Del Oficio de
Lectura, 13 de agosto,
San Ponciano, Papa y San
Hipólito, Presbítero. Mártires
Fe inquebrantable
De las cartas de
san Cipriano, obispo
y mártir
Carta 10, 2-3. 5
¿Con qué alabanzas podré ensalzaros, hermanos valerosísimos?
¿Cómo podrán mis palabras expresar debidamente vuestra fortaleza
de ánimo y vuestra fe perseverante? Tolerasteis una durísima
lucha hasta alcanzar la gloria, y no cedisteis ante los
suplicios, sino que fueron más bien los suplicios quienes
cedieron ante vosotros. En las coronas de vuestra victoria
hallasteis el término de vuestros sufrimientos, término que no
hallabais en los tormentos. La cruel dilaceración de vuestros
miembros duró tanto, no para hacer vacilar vuestra fe, sino para
haceros llegar con más presteza al Señor.

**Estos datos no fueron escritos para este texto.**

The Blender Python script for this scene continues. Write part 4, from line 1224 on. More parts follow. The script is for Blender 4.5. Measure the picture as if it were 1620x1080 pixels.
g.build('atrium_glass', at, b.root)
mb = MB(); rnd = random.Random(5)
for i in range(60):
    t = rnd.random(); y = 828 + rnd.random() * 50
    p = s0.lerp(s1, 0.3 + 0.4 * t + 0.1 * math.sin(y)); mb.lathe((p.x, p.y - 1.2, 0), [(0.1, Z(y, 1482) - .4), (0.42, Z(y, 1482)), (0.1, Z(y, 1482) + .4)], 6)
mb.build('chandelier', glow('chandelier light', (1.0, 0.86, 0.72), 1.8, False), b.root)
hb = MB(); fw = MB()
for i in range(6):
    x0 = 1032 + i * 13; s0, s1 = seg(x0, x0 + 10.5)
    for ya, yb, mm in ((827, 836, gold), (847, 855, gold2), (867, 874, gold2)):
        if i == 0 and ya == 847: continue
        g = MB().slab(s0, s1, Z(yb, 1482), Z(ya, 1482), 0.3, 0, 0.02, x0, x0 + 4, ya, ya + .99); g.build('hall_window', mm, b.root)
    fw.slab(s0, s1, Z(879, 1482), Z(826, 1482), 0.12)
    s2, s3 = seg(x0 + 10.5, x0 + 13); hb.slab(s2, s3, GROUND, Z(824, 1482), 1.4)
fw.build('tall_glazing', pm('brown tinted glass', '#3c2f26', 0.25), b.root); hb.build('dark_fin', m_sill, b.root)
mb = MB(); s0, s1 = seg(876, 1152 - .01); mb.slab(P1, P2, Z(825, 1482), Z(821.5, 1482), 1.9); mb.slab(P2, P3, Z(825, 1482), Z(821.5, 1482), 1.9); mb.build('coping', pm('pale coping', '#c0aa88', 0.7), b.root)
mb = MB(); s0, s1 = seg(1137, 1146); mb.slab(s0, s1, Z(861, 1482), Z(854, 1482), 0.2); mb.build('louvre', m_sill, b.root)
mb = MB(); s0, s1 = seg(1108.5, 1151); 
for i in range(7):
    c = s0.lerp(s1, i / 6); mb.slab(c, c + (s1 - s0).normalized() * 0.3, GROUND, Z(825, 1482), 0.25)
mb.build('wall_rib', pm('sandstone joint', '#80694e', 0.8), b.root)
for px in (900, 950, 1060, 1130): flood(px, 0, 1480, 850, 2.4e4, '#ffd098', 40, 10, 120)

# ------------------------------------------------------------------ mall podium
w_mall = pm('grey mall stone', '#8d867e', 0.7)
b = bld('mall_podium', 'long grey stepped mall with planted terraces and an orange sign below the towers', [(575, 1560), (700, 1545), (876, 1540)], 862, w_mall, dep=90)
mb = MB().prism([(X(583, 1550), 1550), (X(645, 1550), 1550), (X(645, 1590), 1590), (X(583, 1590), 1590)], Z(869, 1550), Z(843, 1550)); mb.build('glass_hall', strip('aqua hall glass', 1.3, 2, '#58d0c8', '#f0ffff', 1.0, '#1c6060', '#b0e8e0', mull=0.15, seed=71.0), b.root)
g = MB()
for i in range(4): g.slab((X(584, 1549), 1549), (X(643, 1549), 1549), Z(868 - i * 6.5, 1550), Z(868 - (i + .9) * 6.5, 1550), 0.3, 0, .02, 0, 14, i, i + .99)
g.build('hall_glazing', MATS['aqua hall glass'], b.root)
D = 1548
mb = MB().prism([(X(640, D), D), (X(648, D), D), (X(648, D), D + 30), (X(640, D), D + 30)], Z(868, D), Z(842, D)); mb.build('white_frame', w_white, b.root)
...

La multitud de los presentes contempló admirada la celestial
batalla por Dios y el espiritual combate por Cristo, vio cómo
sus siervos confesaban abiertamente su fe con entera libertad,
sin ceder en lo más mínimo, con la fuerza de Dios, enteramente
desprovistos de las armas de este mundo, pero armados, como
creyentes, con las armas de la fe. En medio del tormento, su
fortaleza superó la fortaleza de aquellos que los atormentaban,
y los miembros golpeados y desgarrados vencieron a los garfios
que los golpeaban y desgarraban.
Las heridas, aunque reiteradas una y otra vez, y por largo
tiempo, no pudieron, con toda su crueldad, superar su fe
inquebrantable, por más que, abiertas sus entrañas, los
tormentos recaían no ya en los miembros, sino en las mismas
heridas de aquellos siervos de Dios. Manaba la sangre que había
de extinguir el incendio de la persecución, que había de
amortecer las llamas y el fuego del infierno. ¡Qué espectáculo a
los ojos del Señor, cuán sublime, cuán grande, cuán aceptable a
la presencia de Dios, que veía la entrega y la fidelidad de su
soldado al juramento prestado, tal como está escrito en los
salmos, en los que nos amonesta el Espíritu Santo, diciendo. Es
valiosa a los ojos del Señor la muerte de sus fieles. Es valiosa
una muerte semejante, que compra la inmortalidad al precio de su
sangre, que recibe la corona de mano de Dios, después de haber
dado la máxima prueba de fortaleza.
Con qué alegría estuvo allí Cristo, cuán de buena gana luchó y
venció en aquellos siervos suyos, como protector de su fe, y
dando a los que en él confiaban tanto cuanto cada uno confiaba
en recibir. Estuvo presente en su combate, sostuvo, fortaleció,
animó a los que combatían defender el honor de su nombre. Y el
que por nosotros venció a la muerte de una vez para siempre
continúa venciendo en nosotros.
Dichosa Iglesia nuestra, a la que Dios se digna honrar con
semejante esplendor, ilustre en nuestro tiempo por la sangre
gloriosa de los mártires. Antes era blanca por las obras de los
hermanos; ahora se ha vuelto roja por la sangre de los mártires.
Entre sus flores no faltan ni los lirios ni las rosas. Que cada
uno de nosotros se esfuerce ahora por alcanzar el honor de una y
otra altísima dignidad, para recibir así las coronas blancas de
las buenas obras o las rojas del martirio.
Oración
Te rogamos, Señor, que el glorioso martirio de tus santos
aumente en nosotros los deseos de amarte y fortalezca la fe en
nuestros corazones. Por nuestro Señor Jesucristo.